## Set task:
Print, without altering anything, the lines from the one that holds "Model this scene" to the one that holds "return Vector((t *", inclusive. No other lines belong in the output.

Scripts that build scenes
· · · · ·

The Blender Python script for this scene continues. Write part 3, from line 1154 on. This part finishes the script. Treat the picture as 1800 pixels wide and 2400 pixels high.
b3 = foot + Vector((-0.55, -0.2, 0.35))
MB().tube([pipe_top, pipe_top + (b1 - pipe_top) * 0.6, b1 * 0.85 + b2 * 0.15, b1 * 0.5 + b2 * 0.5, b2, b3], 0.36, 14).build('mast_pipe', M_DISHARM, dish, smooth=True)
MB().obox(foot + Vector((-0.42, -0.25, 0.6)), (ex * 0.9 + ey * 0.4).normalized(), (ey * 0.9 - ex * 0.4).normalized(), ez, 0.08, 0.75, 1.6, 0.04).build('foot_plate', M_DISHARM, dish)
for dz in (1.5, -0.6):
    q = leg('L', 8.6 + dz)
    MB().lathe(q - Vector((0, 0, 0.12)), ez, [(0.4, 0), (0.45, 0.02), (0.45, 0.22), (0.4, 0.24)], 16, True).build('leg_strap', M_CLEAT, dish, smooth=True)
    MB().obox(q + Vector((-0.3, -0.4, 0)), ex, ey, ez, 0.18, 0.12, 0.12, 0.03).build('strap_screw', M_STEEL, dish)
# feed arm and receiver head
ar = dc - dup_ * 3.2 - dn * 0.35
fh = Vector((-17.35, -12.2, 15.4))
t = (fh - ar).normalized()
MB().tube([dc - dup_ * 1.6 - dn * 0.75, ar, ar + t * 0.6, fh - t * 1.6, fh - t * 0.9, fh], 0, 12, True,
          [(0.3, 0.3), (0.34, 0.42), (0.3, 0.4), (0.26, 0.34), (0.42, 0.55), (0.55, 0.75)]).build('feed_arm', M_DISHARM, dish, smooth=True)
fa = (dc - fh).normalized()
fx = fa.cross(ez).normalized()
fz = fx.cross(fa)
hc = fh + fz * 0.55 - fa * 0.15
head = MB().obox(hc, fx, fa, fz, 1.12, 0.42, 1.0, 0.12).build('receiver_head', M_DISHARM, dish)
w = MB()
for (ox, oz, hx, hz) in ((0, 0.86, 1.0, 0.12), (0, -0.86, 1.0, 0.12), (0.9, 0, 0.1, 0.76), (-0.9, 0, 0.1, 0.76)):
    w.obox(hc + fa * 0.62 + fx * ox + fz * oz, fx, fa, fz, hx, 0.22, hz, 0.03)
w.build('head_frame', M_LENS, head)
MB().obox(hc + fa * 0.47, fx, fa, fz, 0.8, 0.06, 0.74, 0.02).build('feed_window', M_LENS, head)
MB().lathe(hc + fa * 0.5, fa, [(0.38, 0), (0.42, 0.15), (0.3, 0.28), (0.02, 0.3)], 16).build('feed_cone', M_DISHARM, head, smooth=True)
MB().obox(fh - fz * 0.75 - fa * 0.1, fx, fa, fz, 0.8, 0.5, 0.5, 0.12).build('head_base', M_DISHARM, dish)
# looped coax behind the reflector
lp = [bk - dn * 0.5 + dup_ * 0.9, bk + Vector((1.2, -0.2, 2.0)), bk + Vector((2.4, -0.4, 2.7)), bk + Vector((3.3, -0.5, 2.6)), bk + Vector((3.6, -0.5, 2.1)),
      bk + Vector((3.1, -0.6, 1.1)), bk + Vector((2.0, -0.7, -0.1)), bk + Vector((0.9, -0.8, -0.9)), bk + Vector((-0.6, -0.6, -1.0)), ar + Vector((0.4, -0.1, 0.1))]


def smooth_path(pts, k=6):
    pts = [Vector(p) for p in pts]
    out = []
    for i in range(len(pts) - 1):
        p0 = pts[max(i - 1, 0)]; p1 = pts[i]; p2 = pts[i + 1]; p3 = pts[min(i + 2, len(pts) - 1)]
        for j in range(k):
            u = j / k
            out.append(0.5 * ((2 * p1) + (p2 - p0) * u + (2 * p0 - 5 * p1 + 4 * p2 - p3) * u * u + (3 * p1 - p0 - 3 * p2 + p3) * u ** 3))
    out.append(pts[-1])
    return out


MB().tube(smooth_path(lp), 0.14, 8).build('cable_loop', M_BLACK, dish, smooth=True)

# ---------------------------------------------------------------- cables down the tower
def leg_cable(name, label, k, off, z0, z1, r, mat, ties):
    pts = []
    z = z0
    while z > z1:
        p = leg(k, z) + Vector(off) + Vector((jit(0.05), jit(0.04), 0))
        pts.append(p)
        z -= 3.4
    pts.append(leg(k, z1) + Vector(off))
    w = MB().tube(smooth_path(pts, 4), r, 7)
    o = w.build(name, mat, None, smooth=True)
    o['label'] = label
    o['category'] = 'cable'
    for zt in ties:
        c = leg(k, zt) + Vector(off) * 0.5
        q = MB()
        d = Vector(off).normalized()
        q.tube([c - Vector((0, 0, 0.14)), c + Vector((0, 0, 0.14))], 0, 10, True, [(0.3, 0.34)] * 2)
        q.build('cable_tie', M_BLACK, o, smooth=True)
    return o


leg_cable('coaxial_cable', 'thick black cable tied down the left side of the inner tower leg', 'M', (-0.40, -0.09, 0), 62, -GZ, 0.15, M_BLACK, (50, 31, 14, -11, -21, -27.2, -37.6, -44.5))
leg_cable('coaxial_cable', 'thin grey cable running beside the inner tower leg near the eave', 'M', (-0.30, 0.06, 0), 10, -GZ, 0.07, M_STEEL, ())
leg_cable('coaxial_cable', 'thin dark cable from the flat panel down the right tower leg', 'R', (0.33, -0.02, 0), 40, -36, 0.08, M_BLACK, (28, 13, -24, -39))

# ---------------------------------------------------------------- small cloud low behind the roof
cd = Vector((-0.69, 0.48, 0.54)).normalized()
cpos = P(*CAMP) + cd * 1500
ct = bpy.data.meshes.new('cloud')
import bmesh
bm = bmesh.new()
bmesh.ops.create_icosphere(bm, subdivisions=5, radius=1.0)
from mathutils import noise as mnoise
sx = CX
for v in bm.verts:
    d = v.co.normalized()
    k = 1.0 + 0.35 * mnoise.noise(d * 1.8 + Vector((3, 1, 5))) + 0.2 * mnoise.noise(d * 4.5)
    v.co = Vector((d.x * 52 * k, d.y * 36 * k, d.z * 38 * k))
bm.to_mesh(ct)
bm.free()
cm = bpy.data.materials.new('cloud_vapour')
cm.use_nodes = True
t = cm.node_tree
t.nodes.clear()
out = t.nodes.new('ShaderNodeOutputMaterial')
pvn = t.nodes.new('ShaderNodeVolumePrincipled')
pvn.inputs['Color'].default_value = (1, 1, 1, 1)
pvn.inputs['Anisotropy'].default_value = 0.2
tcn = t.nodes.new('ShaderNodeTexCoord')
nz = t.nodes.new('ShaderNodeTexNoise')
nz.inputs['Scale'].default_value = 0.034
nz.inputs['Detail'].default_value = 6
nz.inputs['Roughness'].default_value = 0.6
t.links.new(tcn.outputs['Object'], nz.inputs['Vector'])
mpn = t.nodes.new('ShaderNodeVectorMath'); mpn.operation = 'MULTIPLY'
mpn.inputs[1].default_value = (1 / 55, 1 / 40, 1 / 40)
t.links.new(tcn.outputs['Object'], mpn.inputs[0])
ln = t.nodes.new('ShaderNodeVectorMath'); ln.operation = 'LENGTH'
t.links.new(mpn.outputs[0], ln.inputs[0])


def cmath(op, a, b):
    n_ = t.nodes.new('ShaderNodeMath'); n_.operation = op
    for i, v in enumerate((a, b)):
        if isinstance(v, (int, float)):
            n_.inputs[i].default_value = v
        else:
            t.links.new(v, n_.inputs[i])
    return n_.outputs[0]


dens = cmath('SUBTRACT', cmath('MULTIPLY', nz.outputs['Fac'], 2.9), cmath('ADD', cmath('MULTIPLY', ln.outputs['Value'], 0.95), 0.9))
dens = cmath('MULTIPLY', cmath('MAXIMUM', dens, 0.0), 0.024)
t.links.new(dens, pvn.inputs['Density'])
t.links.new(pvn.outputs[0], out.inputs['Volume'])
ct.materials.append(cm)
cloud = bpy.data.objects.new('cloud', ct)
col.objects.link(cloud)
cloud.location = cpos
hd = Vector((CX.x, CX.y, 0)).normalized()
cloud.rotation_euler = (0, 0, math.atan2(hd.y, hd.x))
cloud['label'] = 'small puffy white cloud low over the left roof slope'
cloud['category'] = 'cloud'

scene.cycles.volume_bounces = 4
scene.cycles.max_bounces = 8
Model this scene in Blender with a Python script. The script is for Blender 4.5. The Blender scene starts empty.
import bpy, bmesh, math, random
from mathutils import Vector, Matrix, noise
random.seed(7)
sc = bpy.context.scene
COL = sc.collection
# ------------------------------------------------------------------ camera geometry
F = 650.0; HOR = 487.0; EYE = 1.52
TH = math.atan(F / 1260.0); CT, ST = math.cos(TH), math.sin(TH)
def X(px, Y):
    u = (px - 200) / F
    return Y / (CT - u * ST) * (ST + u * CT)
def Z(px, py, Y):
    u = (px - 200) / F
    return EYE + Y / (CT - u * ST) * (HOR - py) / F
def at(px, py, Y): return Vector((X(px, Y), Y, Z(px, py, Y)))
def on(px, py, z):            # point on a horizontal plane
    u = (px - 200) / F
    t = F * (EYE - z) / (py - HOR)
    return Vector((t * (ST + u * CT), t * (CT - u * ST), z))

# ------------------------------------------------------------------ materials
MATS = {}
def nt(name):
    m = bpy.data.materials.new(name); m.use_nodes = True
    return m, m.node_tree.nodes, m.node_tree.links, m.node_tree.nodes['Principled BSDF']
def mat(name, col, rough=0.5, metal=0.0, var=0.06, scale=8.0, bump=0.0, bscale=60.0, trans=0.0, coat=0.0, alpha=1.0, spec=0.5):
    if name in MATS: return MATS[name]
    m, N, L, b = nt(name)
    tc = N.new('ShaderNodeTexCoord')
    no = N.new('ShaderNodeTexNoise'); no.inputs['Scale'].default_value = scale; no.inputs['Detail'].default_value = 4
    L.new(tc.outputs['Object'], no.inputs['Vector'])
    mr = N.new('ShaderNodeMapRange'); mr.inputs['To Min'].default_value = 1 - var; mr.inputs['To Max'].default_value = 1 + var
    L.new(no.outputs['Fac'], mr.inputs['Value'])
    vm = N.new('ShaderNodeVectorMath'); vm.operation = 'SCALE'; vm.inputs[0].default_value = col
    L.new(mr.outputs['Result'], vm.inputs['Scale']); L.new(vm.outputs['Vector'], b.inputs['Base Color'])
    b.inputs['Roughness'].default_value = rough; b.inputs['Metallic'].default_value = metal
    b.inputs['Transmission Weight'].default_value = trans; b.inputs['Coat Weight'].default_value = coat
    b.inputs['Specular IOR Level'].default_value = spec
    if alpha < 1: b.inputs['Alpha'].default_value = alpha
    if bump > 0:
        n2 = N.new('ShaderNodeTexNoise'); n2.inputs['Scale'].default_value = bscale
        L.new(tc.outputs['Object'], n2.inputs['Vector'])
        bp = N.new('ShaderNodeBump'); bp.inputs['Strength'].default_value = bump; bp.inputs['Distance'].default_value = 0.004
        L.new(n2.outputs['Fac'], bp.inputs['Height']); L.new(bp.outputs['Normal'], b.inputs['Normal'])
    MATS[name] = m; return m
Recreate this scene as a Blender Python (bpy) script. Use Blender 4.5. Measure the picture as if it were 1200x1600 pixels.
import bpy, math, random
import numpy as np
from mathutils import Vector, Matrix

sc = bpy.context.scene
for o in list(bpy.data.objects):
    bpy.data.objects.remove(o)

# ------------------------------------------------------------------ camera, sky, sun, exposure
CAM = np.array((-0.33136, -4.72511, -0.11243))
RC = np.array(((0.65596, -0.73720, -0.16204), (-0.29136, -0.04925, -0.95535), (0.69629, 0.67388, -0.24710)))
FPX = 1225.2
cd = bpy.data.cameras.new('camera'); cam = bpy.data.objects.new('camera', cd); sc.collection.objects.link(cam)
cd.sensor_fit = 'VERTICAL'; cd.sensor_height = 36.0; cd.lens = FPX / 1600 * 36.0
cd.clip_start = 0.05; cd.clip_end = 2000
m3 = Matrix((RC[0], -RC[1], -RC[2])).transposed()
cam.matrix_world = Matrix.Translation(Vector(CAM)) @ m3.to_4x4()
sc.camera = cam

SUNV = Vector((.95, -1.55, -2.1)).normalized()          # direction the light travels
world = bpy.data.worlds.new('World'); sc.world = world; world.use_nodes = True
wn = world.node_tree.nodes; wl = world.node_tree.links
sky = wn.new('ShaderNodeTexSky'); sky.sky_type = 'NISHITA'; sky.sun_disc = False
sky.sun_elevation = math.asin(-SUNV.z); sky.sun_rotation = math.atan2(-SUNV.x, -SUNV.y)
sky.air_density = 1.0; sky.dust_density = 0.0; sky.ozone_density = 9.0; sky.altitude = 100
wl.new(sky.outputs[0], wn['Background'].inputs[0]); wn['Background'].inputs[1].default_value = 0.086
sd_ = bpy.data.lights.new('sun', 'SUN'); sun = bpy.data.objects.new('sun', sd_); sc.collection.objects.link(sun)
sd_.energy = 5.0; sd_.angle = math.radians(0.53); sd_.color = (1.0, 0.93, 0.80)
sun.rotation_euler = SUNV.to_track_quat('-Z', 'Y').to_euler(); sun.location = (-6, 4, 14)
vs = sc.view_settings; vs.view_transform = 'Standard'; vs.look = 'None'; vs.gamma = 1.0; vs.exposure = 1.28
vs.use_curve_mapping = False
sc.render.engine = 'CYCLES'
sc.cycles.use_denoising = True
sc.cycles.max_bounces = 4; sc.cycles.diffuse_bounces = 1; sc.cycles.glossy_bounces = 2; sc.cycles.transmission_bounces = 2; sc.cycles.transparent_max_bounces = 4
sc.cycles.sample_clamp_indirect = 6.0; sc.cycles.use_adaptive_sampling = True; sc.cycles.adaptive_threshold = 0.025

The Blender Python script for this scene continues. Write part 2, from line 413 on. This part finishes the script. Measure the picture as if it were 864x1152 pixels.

· · · · ·

## Written answer:
Model this scene in Blender with a Python script. The script is for Blender 4.5. The Blender scene starts empty.
import bpy, bmesh, math, random
from mathutils import Vector, Matrix, noise
random.seed(7)
sc = bpy.context.scene
COL = sc.collection
# ------------------------------------------------------------------ camera geometry
F = 650.0; HOR = 487.0; EYE = 1.52
TH = math.atan(F / 1260.0); CT, ST = math.cos(TH), math.sin(TH)
def X(px, Y):
    u = (px - 200) / F
    return Y / (CT - u * ST) * (ST + u * CT)
def Z(px, py, Y):
    u = (px - 200) / F
    return EYE + Y / (CT - u * ST) * (HOR - py) / F
def at(px, py, Y): return Vector((X(px, Y), Y, Z(px, py, Y)))
def on(px, py, z):            # point on a horizontal plane
    u = (px - 200) / F
    t = F * (EYE - z) / (py - HOR)
    return Vector((t * (ST + u * CT), t * (CT - u * ST), z))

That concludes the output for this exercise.